RFC Errata
RFC 9110, "HTTP Semantics", June 2022
Source of RFC: httpbis (wit)
Errata ID: 8138
Status: Rejected
Type: Technical
Publication Format(s) : TEXT, PDF, HTML
Reported By: Roy Yosef Barkay, Tomer Yair
Date Reported: 2024-10-12
Rejected by: Francesca Palombini
Date Rejected: 2024-10-29
Section 15.4 says:
5. If the request method has been changed to GET or HEAD, remove content-specific header fields, including (but not limited to) Content-Encoding, Content-Language, Content-Location, Content-Type, Content-Length, Digest, Last-Modified.
It should say:
6.If a redirect request includes a target uri of redirect link (a recursive redirect request) such as: http://example.com/reditectto= ""http://example.com/redirecto="http://bad.examaple.com"" a redirect to http://example.com/redirecto="http://bad.examaple.com" should be made and than to http://bad.examaple.com that way the security messures to redirect to another domain may take place
Notes:
currently the rfc doesn't indicate how web server and
browsers should handle recursive rerdirect such as
http://example.com/reditectto="http://example.com/redirecto="http://bad.examaple.com""
therefore i was able to abuse this behavior to gain
cve and exploitation on web server for 2 main resoans
1. redirect allowed only to same domain logic : with regex on
the parameter "gooddomain.com/.*" which works as intended for the escape of the domain part in the uri but doesnt handle a case where there is a recursive request which is handled by server side.
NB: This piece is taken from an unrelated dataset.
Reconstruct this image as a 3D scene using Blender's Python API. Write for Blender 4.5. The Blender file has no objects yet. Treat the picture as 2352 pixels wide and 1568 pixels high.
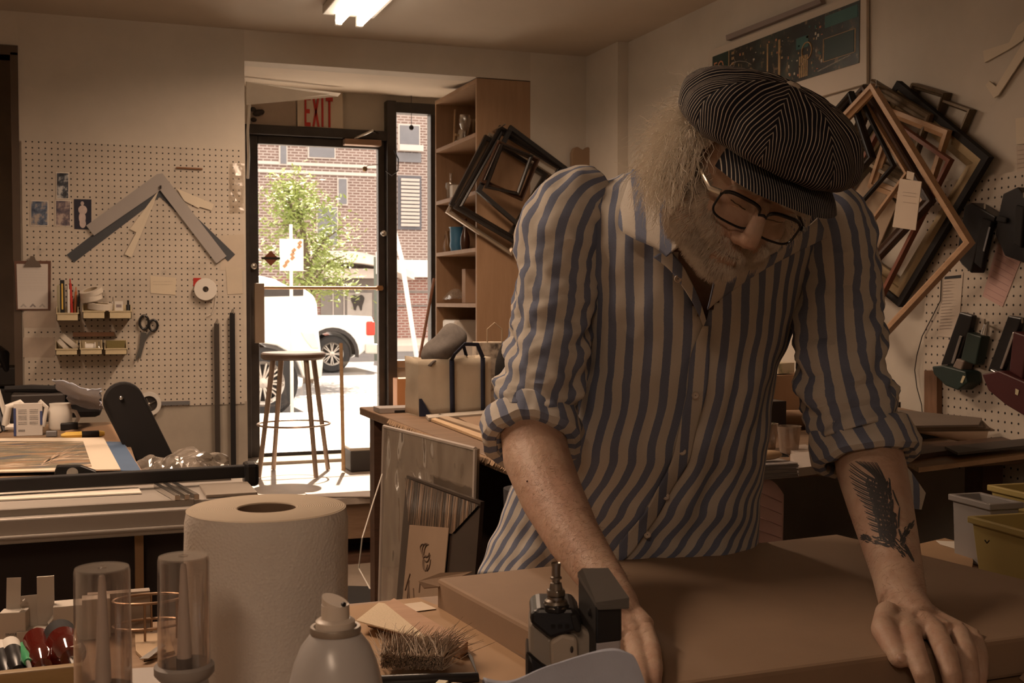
import bpy, bmesh, math, random
from mathutils import Vector, Matrix, Euler, noise
from mathutils.bvhtree import BVHTree
R=math.radians; PI=math.pi; rnd=random.Random(7)
S=bpy.context.scene; COL=S.collection
# ---------------------------------------------------------------- camera
F=2671.0; CZ=1.25; YAW=20.3; PIT=math.degrees(math.atan(94/F))
cd=bpy.data.cameras.new('camera'); cam=bpy.data.objects.new('camera',cd); COL.objects.link(cam)
cam.location=(0,0,CZ); cam.rotation_euler=(R(90-PIT),0,R(-YAW)); cd.sensor_width=36; cd.lens=36*F/2352; cd.clip_start=.02; cd.clip_end=300
cd.dof.use_dof=True; cd.dof.focus_distance=1.85; cd.dof.aperture_fstop=22
S.camera=cam
S.view_settings.view_transform='Standard'; S.view_settings.look='None'; S.view_settings.gamma=1
S.view_settings.use_curve_mapping=False; S.view_settings.exposure=0.06
RM=Euler((R(90-PIT),0,R(-YAW))).to_matrix(); C0=Vector((0,0,CZ))
def ray(px,py): return RM@Vector(((px-1176)/F,(784-py)/F,-1))
def W(px,py,d): return C0+ray(px,py)*d
def onY(px,py,Y): r=ray(px,py); return C0+r*(Y/r.y)
def onX(px,py,X): r=ray(px,py); return C0+r*(X/r.x)
def onZ(px,py,Z): r=ray(px,py); return C0+r*((Z-CZ)/r.z)
# ---------------------------------------------------------------- world, sun
w=bpy.data.worlds.new('sky'); S.world=w; w.use_nodes=True
bg=w.node_tree.nodes['Background']; bg.inputs[0].default_value=(1,.88,.76,1); bg.inputs[1].default_value=3.0
def light(name,typ,loc,rot,en,col,**k):
    l=bpy.data.lights.new(name,typ); l.energy=en; l.color=col
    for a,b in k.items(): setattr(l,a,b)
    o=bpy.data.objects.new(name,l); COL.objects.link(o); o.location=loc; o.rotation_euler=rot; return o
light('sun','SUN',(6,20,30),Euler((R(-38),0,R(-14))),22.0,(1,.86,.70),angle=R(.6))
WARM=(1,.69,.475)
# ---------------------------------------------------------------- materials
MATS={}
class NT:
    def __init__(s,name,rough=.6,metal=0,spec=.5):
        s.m=bpy.data.materials.new(name); s.m.use_nodes=True; s.t=s.m.node_tree; s.p=s.t.nodes['Principled BSDF']
        s.p.inputs['Roughness'].default_value=rough; s.p.inputs['Metallic'].default_value=metal; s.p.inputs['Specular IOR Level'].default_value=spec
        s.out=s.t.nodes['Material Output']
    def n(s,typ,ins={},outp=0,**k):
        x=s.t.nodes.new(typ)
        for a,b in k.items(): setattr(x,a,b)
        for a,b in ins.items(): s.set(x.inputs[a],b)
        return x.outputs[outp]
    def set(s,i,b):
        if isinstance(b,bpy.types.NodeSocket): s.t.links.new(b,i)
        elif isinstance(b,(tuple,list)) and len(b)==3 and i.type=='RGBA': i.default_value=(*b,1)
        else: i.default_value=b
    def math(s,op,a,b=0,c=0): return s.n('ShaderNodeMath',{0:a,1:b,2:c},operation=op)
    def mix(s,f,a,b,bt='MIX'):
        x=s.t.nodes.new('ShaderNodeMix'); x.data_type='RGBA'; x.blend_type=bt
        s.set(x.inputs[0],f); s.set(x.inputs[6],a if isinstance(a,bpy.types.NodeSocket) else (*a,1)); s.set(x.inputs[7],b if isinstance(b,bpy.types.NodeSocket) else (*b,1)); return x.outputs[2]
    def obj(s,o=3): return s.n('ShaderNodeTexCoord',{},o)
    def noise(s,sc,det=4,vec=None,outp=0,ro=.6): return s.n('ShaderNodeTexNoise',{'Scale':sc,'Detail':det,'Roughness':ro,'Vector':vec or s.obj()},outp)
    def ramp(s,f,stops,interp='LINEAR'):
        x=s.t.nodes.new('ShaderNodeValToRGB'); s.set(x.inputs[0],f); cr=x.color_ramp; cr.interpolation=interp
        while len(cr.elements)<len(stops): cr.elements.new(.5)
        for e,(p,c) in zip(cr.elements,stops): e.position=p; e.color=(*c,1) if len(c)==3 else c
        return x.outputs[0]
    def xyz(s,v): 
        x=s.t.nodes.new('ShaderNodeSeparateXYZ'); s.set(x.inputs[0],v); return x.outputs
    def comb(s,a,b,c=0): return s.n('ShaderNodeCombineXYZ',{0:a,1:b,2:c})
    def col(s,c): s.set(s.p.inputs['Base Color'],c); return s
    def bump(s,h,st=.3,dist=.002): s.set(s.p.inputs['Normal'],s.n('ShaderNodeBump',{'Strength':st,'Distance':dist,'Height':h}))
def c255(r,g,b): 
    f=lambda x:(x/255)**2.2
    return (f(r),f(g),f(b))
def M(name,col,rough=.6,metal=0,var=.12,vs=6,bump=0,bs=80,spec=.4,emit=0,sc=None):
    if name in MATS: return MATS[name]
    t=NT(name,rough,metal,spec); 
    v=t.obj()
    if sc: v=t.n('ShaderNodeMapping',{'Vector':v,'Scale':sc})
    nz=t.noise(vs,6,v)
    t.col(t.mix(t.math('SMOOTHSTEP',nz,.3,.7) if False else nz,tuple(max(0,x*(1-var*1.6)) for x in col),tuple(min(1,x*(1+var*1.6)) for x in col)))
    if bump: t.bump(t.noise(bs,5,v),bump)
    if emit: t.p.inputs['Emission Color'].default_value=(*col,1); t.p.inputs['Emission Strength'].default_value=emit
    MATS[name]=t.m; return t.m
def glassy(name,tint=(1,1,1),mixv=.08,rough=.03,opac=0,ocol=(.8,.8,.8)):
    if name in MATS: return MATS[name]
    t=NT(name); tr=t.n('ShaderNodeBsdfTransparent',{'Color':tint}); gl=t.n('ShaderNodeBsdfGlossy',{'Color':(1,1,1),'Roughness':rough})
    lw=t.n('ShaderNodeLayerWeight',{'Blend':.35},1); f=t.math('ADD',t.math('MULTIPLY',lw,.55),mixv)
    a=t.n('ShaderNodeMixShader',{0:f,1:tr,2:gl})
    if opac:
        d=t.n('ShaderNodeBsdfDiffuse',{'Color':ocol}); 
        o2=t.math('ADD',t.math('MULTIPLY',lw,opac*1.5),opac)
        a=t.n('ShaderNodeMixShader',{0:o2,1:a,2:d})
    t.t.links.new(a,t.out.inputs[0]); MATS[name]=t.m; return t.m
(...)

2. out of domain control which gives the user a choice to know and
approve the moving to another domain because the server views the
request as to the same domain
the correct text should come after number 5
--VERIFIER NOTES--
In rejecting this errata report, I note that the aim of this erratum is not to fix an apparent error, but an addition to the current tex. This sort of text change is not in scope for errata reports, which are meant to collect errors in the documents, things that were actual errors at publication and that would have been fixed at that time had the working group or document authors noticed them -- they were just missed. This is not the case here.